Challenge
Reproduce the listing below without any change.

Stored data
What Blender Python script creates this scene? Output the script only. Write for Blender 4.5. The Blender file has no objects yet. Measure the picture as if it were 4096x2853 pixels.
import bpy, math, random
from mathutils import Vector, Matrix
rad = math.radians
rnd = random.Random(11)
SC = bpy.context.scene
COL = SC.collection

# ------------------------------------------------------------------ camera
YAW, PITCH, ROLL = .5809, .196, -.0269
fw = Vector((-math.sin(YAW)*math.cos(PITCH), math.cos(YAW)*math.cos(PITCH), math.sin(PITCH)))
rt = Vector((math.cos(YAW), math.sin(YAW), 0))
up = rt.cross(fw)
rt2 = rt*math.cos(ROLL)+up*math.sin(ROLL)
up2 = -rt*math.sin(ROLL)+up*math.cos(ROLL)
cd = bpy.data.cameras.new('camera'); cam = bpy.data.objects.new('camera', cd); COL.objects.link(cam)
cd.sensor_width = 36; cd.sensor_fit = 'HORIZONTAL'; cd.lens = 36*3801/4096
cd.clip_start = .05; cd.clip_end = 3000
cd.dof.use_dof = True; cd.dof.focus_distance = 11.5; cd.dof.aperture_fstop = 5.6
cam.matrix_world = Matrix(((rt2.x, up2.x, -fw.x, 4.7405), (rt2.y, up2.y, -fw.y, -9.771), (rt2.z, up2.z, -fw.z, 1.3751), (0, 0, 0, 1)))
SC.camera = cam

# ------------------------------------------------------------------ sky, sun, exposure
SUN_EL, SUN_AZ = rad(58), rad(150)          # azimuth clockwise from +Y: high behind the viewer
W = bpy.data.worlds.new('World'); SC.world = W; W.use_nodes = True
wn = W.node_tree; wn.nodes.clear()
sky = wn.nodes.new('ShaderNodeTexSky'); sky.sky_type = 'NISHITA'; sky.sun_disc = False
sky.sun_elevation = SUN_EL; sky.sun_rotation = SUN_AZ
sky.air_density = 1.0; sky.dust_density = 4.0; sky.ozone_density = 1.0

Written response
What Blender Python script creates this scene? Output the script only. Write for Blender 4.5. The Blender file has no objects yet. Measure the picture as if it were 4096x2853 pixels.
import bpy, math, random
from mathutils import Vector, Matrix
rad = math.radians
rnd = random.Random(11)
SC = bpy.context.scene
COL = SC.collection

# ------------------------------------------------------------------ camera
YAW, PITCH, ROLL = .5809, .196, -.0269
fw = Vector((-math.sin(YAW)*math.cos(PITCH), math.cos(YAW)*math.cos(PITCH), math.sin(PITCH)))
rt = Vector((math.cos(YAW), math.sin(YAW), 0))
up = rt.cross(fw)
rt2 = rt*math.cos(ROLL)+up*math.sin(ROLL)
up2 = -rt*math.sin(ROLL)+up*math.cos(ROLL)
cd = bpy.data.cameras.new('camera'); cam = bpy.data.objects.new('camera', cd); COL.objects.link(cam)
cd.sensor_width = 36; cd.sensor_fit = 'HORIZONTAL'; cd.lens = 36*3801/4096
cd.clip_start = .05; cd.clip_end = 3000
cd.dof.use_dof = True; cd.dof.focus_distance = 11.5; cd.dof.aperture_fstop = 5.6
cam.matrix_world = Matrix(((rt2.x, up2.x, -fw.x, 4.7405), (rt2.y, up2.y, -fw.y, -9.771), (rt2.z, up2.z, -fw.z, 1.3751), (0, 0, 0, 1)))
SC.camera = cam

# ------------------------------------------------------------------ sky, sun, exposure
SUN_EL, SUN_AZ = rad(58), rad(150)          # azimuth clockwise from +Y: high behind the viewer
W = bpy.data.worlds.new('World'); SC.world = W; W.use_nodes = True
wn = W.node_tree; wn.nodes.clear()
sky = wn.nodes.new('ShaderNodeTexSky'); sky.sky_type = 'NISHITA'; sky.sun_disc = False
sky.sun_elevation = SUN_EL; sky.sun_rotation = SUN_AZ
sky.air_density = 1.0; sky.dust_density = 4.0; sky.ozone_density = 1.0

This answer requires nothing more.